サラ☆の物語な毎日とハル文庫

マキシム・ゴーリキーとサムイル・マルシャーク(『森は生きている』)の出会い

 

ゴーリキーとマルシャーク(右)
 
サムイル・マルシャークは1887ロシアのヴォロネジ生まれた。 
父親は石鹸工場の職工長だった。 
貧しいユダヤ人の家庭だったけれど、 
マルシャークの弟、ミハイル・イリーンも 著名なノンフィクション作家だったことからすると、 
優れた家庭環境だったのだろうと思う。  
 
 
 
マルシャークは言葉を話すよりも先に詩を口ずさんだと言われる 
生まれながらの詩人だった。 
 
 
 
 
ヴォロネジ郊外にあるオストロゴージスクの中学に進級したマルシャークだが、 
父親がサンクトペテルブルクの工場に新しい仕事を得て引っ越すことに。 
 
 
それで家族と離れ、兄とマルシャークだけオストロゴージスクに残り 
これまでどおりの中学で勉強することになった。 
 
 
 
夏休みになると、兄弟は待ち焦がれたように 
サンクトペテルブルの両親のもとにでかけていった。 
そのときにチャンスがおとずれた。  
 
 
 
マルシャークのつくった詩に感心した知り合いが、 
街のある有名な芸術愛好家にマルシャークのことを話した。 
その人がつぎに、当時ロシアで有名な美術評論家だったスターソフの前で 
マルシャークの詩を誉めそやした。 
 
 
 
マルシャークはスターソフの家に呼ばれ、 
自分で翻訳したや自分のつくった詩、 
オストロゴージスク中学校のことを題材にしたこっけいな詩など 
ぜんぶ読み上げた。 
 
 
 
スターソフはマルシャークをすっかり気に入り、 
マルシャークの家族が(ユダヤ人)隔離法の例外として認められるよう、とりはからっくれた。
 
 
 
 
かくしてマルシャークは
〝50年以上もの伝統をもち〟 
その頃行われた教育改革の後でも 
〝ギリシャ語やラテン語の全課程を残している貴族的な学校〟 
に転校することになった。  
 
 
ところがマルシャークは サンクトペテルスブルクでの忙しい生活で体調を崩した。   
スターソフをめぐる著名な芸術家との交流、
中学での勉強に疲れったのだ。 
それにもともと、マラリアの後遺症の貧血症と、心臓の病気を持っていたそうだ。 
結核の病気にかかってしまったマルシャーク少年。 
 
 
 
その不運もゴーリキーとの出会いによって救われた
 
 
 
サンクトペテルブル郊外スターソフの別荘に遊びに行った1904年の夏の終わり。 
その別荘にゴーリキーがやってきたのだ。 
 
 
 
スターソフはマルシャークに、ゴーリキーの前で詩を読むように言った。 
それからスターソフは、マルシャークが病気がちなこと、 
サンクトペテルブルの気候がよくないらしいことなどを 
ゴーリキーにくわしく話したのだ。 
 
 
 
ゴーリキーは話を聞いてちょっと考え込んだが、 
やがてマルシャークにこう言ったそうだ
「ヤルタ(クリミヤ半島の港町)に住んでみたいと思わないかい?」 
 
 
それから1か月ほどたってから、ヤルタのゴーリキーから電報が届いた。
「キミハヤルタノチュウガッコウヘハイレル イサイフミ ぺシコフ(ゴーリキーのこと)」 
 
 
父のところにも、その中学の校長ゴトリフから電報が届いた。  
 
マルシャークはゴーリキーのヤルタの別荘にやっかいになりながら、 
地元の中学に通うことになった。  
 
 
 
こうして温暖な気候のなかで2年間を過ごしたマルシャークは、 
結核も治癒し(たぶん。

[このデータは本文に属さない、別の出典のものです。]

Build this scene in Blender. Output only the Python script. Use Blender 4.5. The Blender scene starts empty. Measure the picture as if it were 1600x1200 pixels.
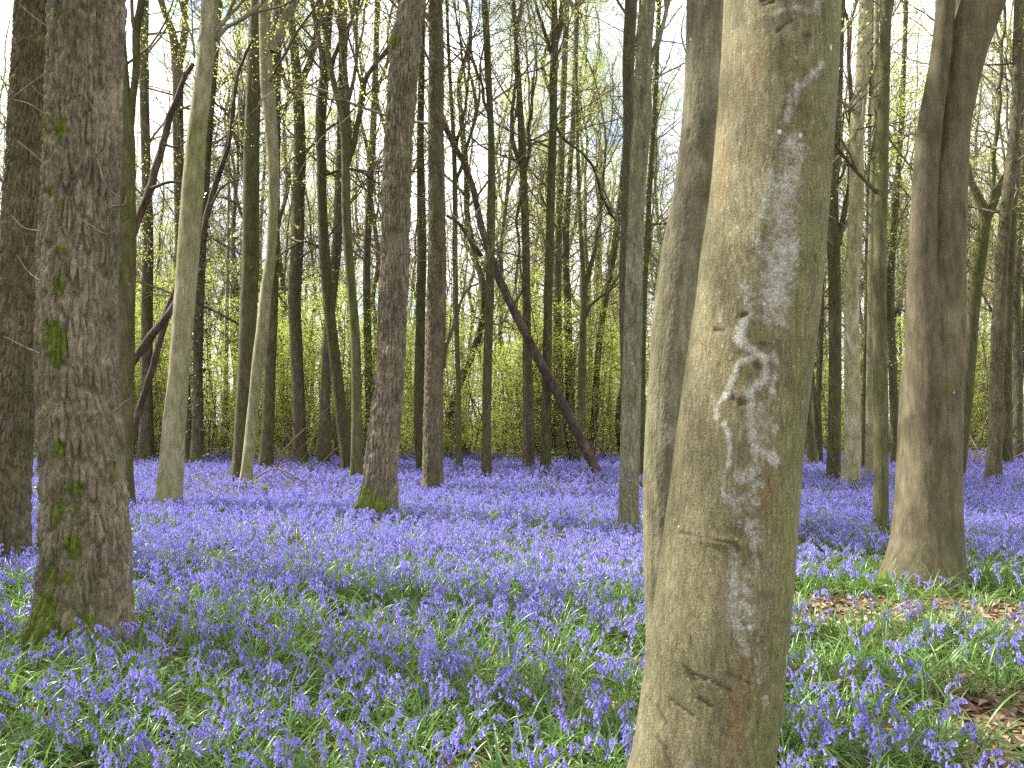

だって77歳まで生きている)
あらたな人生の路を歩み始めたのだった。 
 
(以上、サムイル・マルシャーク著『人生のはじめ』/理論社を参考にしました)  
 
 
 

ゴーリキーとマルシャーク。 

偉大な二つの才能の出会いに、興奮してしまうのは わたしだけじゃないはず…。 
 
 
 とにかく、こうして後年、『森は生きている』が無事誕生したってわけ。